My point here is not to suggest that this is impossible.  And I admire the zest and enthusiam for Media Education projected in this article.  However, it is naive, and perhaps misleading, to suggest that life-learning and academic learning is inherently transferable.  And perhaps this is not because of a lacking on the parts of the students, but rather the result of a education culture that prioritizes particular skills (math and reading, for example) and stigmatizes others (almost every subject of Media Education).

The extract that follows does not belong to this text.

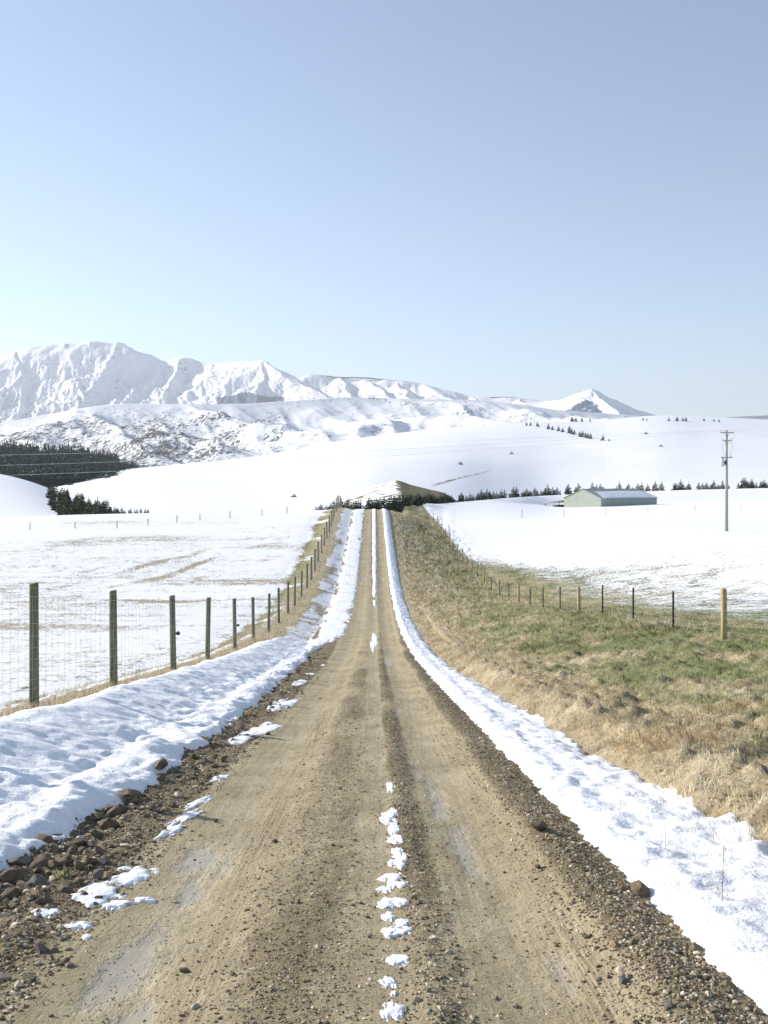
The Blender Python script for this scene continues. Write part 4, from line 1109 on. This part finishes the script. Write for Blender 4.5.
mid = [(405, 130, 7, 9, None), (404, 208, 15, 15, 'top snow lump of the chain down the middle of the road'), (415, 240, 9, 16, None), (420, 268, 13, 10, None), (424, 298, 9, 8, None), (428, 326, 16, 15, 'long snow lump in the middle chain beside the right wheel track'),
       (410, 372, 22, 10, 'ragged wide snow lump half way along the middle chain'), (425, 392, 18, 9, None), (390, 405, 14, 6, None), (410, 441, 28, 11, 'widest snow lump in the chain along the middle of the road'), (402, 477, 12, 9, None), (438, 496, 15, 7, None),
       (420, 519, 27, 11, 'domed snow lump casting a dark shadow in the middle chain'), (424, 596, 19, 13, 'isolated snow lump with a tail above the lowest pair'), (402, 657, 14, 11, None), (416, 686, 6, 5, None), (413, 735, 20, 19, 'lowest snow lump at the bottom middle of the picture')]
for i, (a, b, w, h, lab) in enumerate(mid):
    px, row = zc(a, b); x, d = road_hit(px, row); m = d / F
    snow_lump(px, row, w * m, h * m * d / 1.55 * 0.85, lab or 'small snow remnant in the chain down the middle of the road', 'snow lumps along the middle of the road', i)
side = [(97, 893, 42, 26, 'broad irregular snow patch on the rubble right of the green weed', -0.2), (118, 905, 26, 9, 'lower arm of the broad snow patch beside the left wheel track', 0.3), (134, 876, 34, 20, 'angular snow patch above the broad one on the left rubble', 0.3),
        (124, 869, 13, 4, 'tiny snow fleck above the angular patch on the rubble', 0), (47, 913, 22, 9, 'small snow patch low on the left rubble', -0.3), (78, 926, 26, 7, 'thin snow patch under the broad one on the rubble', 0.1),
        (87, 937, 8, 5, 'snow dot under the thin patch on the left rubble', 0), (172, 831, 17, 14, 'lower end of the long snow sliver beside the left wheel track', 0.5), (184, 818, 15, 18, 'middle of the long snow sliver beside the left wheel track', 0.6), (197, 803, 14, 13, 'upper end of the long snow sliver beside the left wheel track', 0.6),
        (220, 778, 12, 7, 'small snow patch further up the left shoulder', 0.3), (145, 900, 20, 5, 'flat icy snow scrap on the edge of the left wheel track', 0.2), (262, 729, 24, 14, 'larger snow patch at the far end of the rubble', 0.5), (285, 704, 20, 11, 'highest snow patch at the end of the left rubble', 0.5), (374, 642, 6, 9, 'upright snow streak alone in the middle of the far road', 0)]
for i, (px, row, w, h, lab, st) in enumerate(side):
    x, d = road_hit(px, row); m = d / F
    snow_lump(px, row, w * m, h * m * d / 1.55 * 0.85, lab, 'snow patches on the left shoulder' if i < 14 else None, 40 + i, st)

# ------------------------------------------------------------------ grass
def blades(x, d, h, lean_dir, lean, cols, width):
    n = len(x); g = rng
    z = surf(x, d) + EYE
    a = lean_dir + 1.57 + g.normal(0, 0.7, n); wx, wy = np.cos(a) * width, np.sin(a) * width
    dx = np.cos(lean_dir) * lean * h; dy = np.sin(lean_dir) * lean * h
    up = h * np.sqrt(np.clip(1 - np.minimum(lean, 0.93) ** 2, 0.1, 1))
    P = np.zeros((n, 5, 3))
    P[:, 0] = np.stack([x - wx, d - wy, z - 0.02], -1); P[:, 1] = np.stack([x + wx, d + wy, z - 0.02], -1)
    mx, my, mz = x + dx * 0.38, d + dy * 0.38, z + up * 0.62
    P[:, 2] = np.stack([mx - wx * 0.7, my - wy * 0.7, mz], -1); P[:, 3] = np.stack([mx + wx * 0.7, my + wy * 0.7, mz], -1)
    P[:, 4] = np.stack([x + dx, d + dy, z + up * 0.95], -1)
    b = (np.arange(n) * 5)[:, None]
    Fs = np.concatenate([b + np.array([[0, 1, 3]]), b + np.array([[0, 3, 2]]), b + np.array([[2, 3, 4]])], 0)
    return P.reshape(-1, 3), Fs, np.repeat(cols, 5, 0)
TAN = np.array([(0.54, 0.45, 0.28), (0.62, 0.535, 0.38), (0.46, 0.365, 0.215), (0.38, 0.285, 0.165), (0.70, 0.63, 0.49)])
GRN = np.array([(0.18, 0.20, 0.075), (0.29, 0.305, 0.14), (0.40, 0.405, 0.24), (0.14, 0.16, 0.06)])
PAL = np.array([(0.17, 0.18, 0.085), (0.33, 0.33, 0.16), (0.49, 0.47, 0.285), (0.62, 0.54, 0.35), (0.78, 0.71, 0.56), (0.42, 0.32, 0.19), (0.48, 0.33, 0.17)])
def turf(x, d, gr):
    """mottled turf: moss green, straw, bleached and rusty patches a hand to a metre across"""
    n = len(x); g1 = gr + 0.5 * noise(x * 1.1, d * 0.8, 321) + 0.65 * noise(x * 2.9, d * 2.0, 322) + rng.normal(0, 0.09, n)
    dry = noise(x * 0.9 + 7, d * 0.7, 323) + 0.9 * noise(x * 2.3, d * 1.7, 324) + rng.normal(0, 0.13, n)
    i = np.where(g1 > 0.78, np.where(dry < -0.25, 0, np.where(dry < 0.25, 1, 2)), np.where(g1 > 0.48, np.where(dry < -0.1, 2, 3), np.where(dry > 0.35, 4, np.where(dry > -0.25, 3, np.where(dry > -0.5, 5, 6)))))
    return PAL[i] * rng.uniform(0.8, 1.2, (n, 1))
def bank_grass(n, d0, d1, hs_, wd):
    d = d0 * np.exp(rng.random(n) * math.log(d1 / d0)); x = xc(d) + 2.45 + rng.random(n) * (xfr(d) + 4.5 - xc(d) - 2.45)
    vis = (CX + x / d * F) < 800
    x, d = x[vis], d[vis]; n = len(x); r = x - xc(d)
    sn, gr, so = masks(x, d)
    clump = noise(x * 1.7, d * 1.3, 301); keep = (rng.random(n) < np.clip(0.75 + 0.6 * clump, 0.1, 1)) & (rng.random(n) > sn * 1.2) & (rng.random(n) > so * 0.5)
    e = r - (2.55 + 0.25 * fbm(r, d * 0.6, 3, 104)); keep &= e > np.where(d > 24, -0.15, 0.08)
    x, d, gr = x[keep], d[keep], gr[keep]; n = len(x)
    c = turf(x, d, gr)
    isg = 0
    h = hs_ * np.exp(rng.normal(0, 0.35, n)) * (1 + 0.6 * noise(x * 1.7, d * 1.3, 301))
    ld = np.pi + 0.5 + rng.normal(0, 1.0, n) + 1.6 * noise(x * 0.8, d * 0.6, 307)
    return blades(x, d, h, ld, np.clip(rng.normal(0.66, 0.2, n), 0.1, 0.97), c, wd * rng.uniform(0.6, 1.3, n))
gs = [bank_grass(190000, 6.2, 34, 0.07, 0.0045), bank_grass(100000, 30, 75, 0.11, 0.010), bank_grass(50000, 70, 164, 0.17, 0.02)]
def tufts(nt_, d0, d1, per, hs_, wd, rlo, rhi, spread):
    d = d0 * np.exp(rng.random(nt_) * math.log(d1 / d0)); r0 = 2.45 + rlo; x = xc(d) + r0 + rng.random(nt_) * (np.minimum(xfr(d) - xc(d) + 2.5, rhi) - r0)
    sn, gr, so = masks(x, d); e = x - xc(d) - (2.55 + 0.2 * fbm(x - xc(d), d * 0.45, 3, 104))
    k = (e > 0.05) & (CX + x / d * F < 800) & (rng.random(nt_) > sn * 1.5); x, d, gr = x[k], d[k], gr[k]; m = len(x)
    isg = rng.random(m) < sstep(0.3, 1.0, gr + 0.3 * noise(x * 0.8, d * 0.5, 303))
    c = np.where(isg[:, None], GRN[rng.integers(0, 4, m)], TAN[rng.integers(0, 5, m)]) * rng.uniform(0.75, 1.25, (m, 1))
    ld = np.pi + 0.45 + rng.normal(0, 0.35, m) + 0.8 * noise(x * 0.5, d * 0.4, 309); hh = hs_ * np.exp(rng.normal(0, 0.35, m)); sp = spread * rng.uniform(0.6, 1.5, m)
    q = lambda a: np.repeat(a, per, 0)
    n = m * per
    return blades(q(x) + rng.normal(0, 1, n) * q(sp), q(d) + rng.normal(0, 1, n) * q(sp) * 1.4, q(hh) * np.exp(rng.normal(0, 0.25, n)), q(ld) + rng.normal(0, 0.35, n),
                  np.clip(rng.normal(0.9, 0.09, n), 0.3, 0.99), q(c) * rng.uniform(0.8, 1.2, (n, 1)), wd * rng.uniform(0.6, 1.3, n))
gs += [tufts(700, 6.2, 34, 34, 0.15, 0.0035, 0.3, 12, 0.07), tufts(700, 30, 75, 18, 0.2, 0.008, 0.3, 12, 0.12), tufts(300, 70, 160, 14, 0.3, 0.016, 0.3, 12, 0.2),
       tufts(500, 6.0, 40, 22, 0.1, 0.0036, 0.0, 4.2, 0.09)]
# dry grass along the foot of the left fence and its ditch
def fence_grass(n, d0, d1, c0, sd_, hs_, wd, col_=TAN):
    d = d0 * np.exp(rng.random(n) * math.log(d1 / d0)); x = xfl(d) + c0 + rng.normal(0, 1, n) * sd_(d)
    k = rng.random(n) < np.clip(0.55 + 1.0 * noise(x * 0.9, d * 0.45, 311), 0.03, 1); x, d = x[k], d[k]; n = len(x)
    c = col_[rng.integers(0, len(col_), n)] * rng.uniform(0.8, 1.15, (n, 1))
    return blades(x, d, hs_ * np.exp(rng.normal(0, 0.35, n)), rng.normal(0, 0.9, n), np.clip(rng.normal(0.6, 0.25, n), 0, 0.97), c, wd * rng.uniform(0.6, 1.3, n))
gl = [fence_grass(9000, 8, 46, 0.08, lin([0, 200], [0.17, 0.3]), 0.16, 0.004), fence_grass(4200, 38, 150, 0.3, lin([0, 200], [0.3, 0.45]), 0.2, 0.012),
      fence_grass(4500, 12, 60, -1.3, lin([0, 200], [0.13, 0.35]), 0.12, 0.006, np.concatenate([TAN, GRN])), fence_grass(2500, 55, 150, -1.2, lin([0, 200], [0.3, 0.4]), 0.18, 0.012, np.concatenate([TAN, GRN]))]
# scattered stalks poking out of the snow
def stalks(pts, n, spread, hs_, least=0.08):
    xs, ds = [], []
    for (px, row) in pts:
        x, d = road_hit(px, row); xs += list(x + rng.normal(0, spread, n)); ds += list(d + rng.normal(0, spread * 1.3, n))
    x = np.array(xs); d = np.array(ds); m = len(x)
    return blades(x, d, hs_ * np.exp(rng.normal(0, 0.4, m)) + least, rng.random(m) * 6.28, np.clip(rng.normal(0.4, 0.25, m), 0, 0.95), TAN[rng.integers(0, 5, m)] * 0.8, 0.0022 * np.ones(m))
gst = [stalks([(590, 775), (575, 770), (712, 852), (727, 850), (745, 855), (700, 880), (735, 880), (760, 905), (640, 815), (620, 830), (667, 868), (700, 905), (740, 930), (690, 850)], 14, 0.09, 0.16),
       stalks([(217, 692), (130, 755), (60, 708), (52, 714), (150, 735), (180, 725), (92, 770), (120, 760), (90, 750), (215, 695), (232, 690)], 10, 0.08, 0.1),
       stalks([(663, 913), (683, 936), (215, 692)], 60, 0.06, 0.02, 0.0)]
def merge(sets):
    off = 0; A, B, C_ = [], [], []
    for v, f, c in sets: A.append(v); B.append(f + off); C_.append(c); off += len(v)
    return np.concatenate(A), np.concatenate(B), np.concatenate(C_)
for nm_, st, lab in (('grass', gs, 'matted tan and green grass covering the right roadside bank'), ('dry_grass', gl, 'dry tan grass along the foot of the left fence'), ('grass_stalks', gst, 'thin dry stalks poking through the roadside snow')):
    v, f, c = merge(st); tag(link(nm_, mesh_np(nm_, v, f, M_grass, colors=c)), lab, 'grass', kind='stuff')
# the green weed among the rocks
x, d = road_hit(63, 880)
o = empty('weed', (x, d, float(surf(x, d)) + EYE)); tag(o, 'small bright green weed growing among the rocks at lower left', 'weed')
n = 46; a = rng.random(n) * 6.28
g0 = np.concatenate([GRN[:3] * 1.2])
v, f, c = blades(x + np.cos(a) * 0.02, d + np.sin(a) * 0.02, rng.uniform(0.04, 0.1, n), a, rng.uniform(0.3, 0.95, n), g0[rng.integers(0, 3, n)], rng.uniform(0.006, 0.011, n))
link('leaves', mesh_np('leaves', v - np.array(o.location), f, M_grass, colors=c), o)
MB().tube([(0, 0, -0.03), (0.003, 0, 0.03)], [0.005, 0.003], 6).build('stem', M_bark, o)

I would like to point to a particular example with Graphic Novels in Language Arts education.  With the increase in publishing and availability of graphic novels, teachers have seen struggling and resistant readers eagerly consuming books with images.  The assumption often made here is that reading comics will increase readers' interest in reading texts.  There are several problems here:
  1. This reinforces the hierarchy of texts over comics.  The comics those reader love are devalued when treated as a stepping stone to texts.
  2. This fails to consider the many cognitive skills necessary for understanding and making meaning from comics, as well as the skills necessary for text reading.  
I suggest instead, that the teacher must make transparent the process of reading comics and reading texts.  Where are skills supported with the other?  What are the potential limitations of each medium?  A comic reader must be able to see herself as a comic reader even when reading texts.





-"...researchers such as Black and Henry Jenkins have argued, the new digital cultures porvide support systems to help youth improve their core competencies as readers and writers."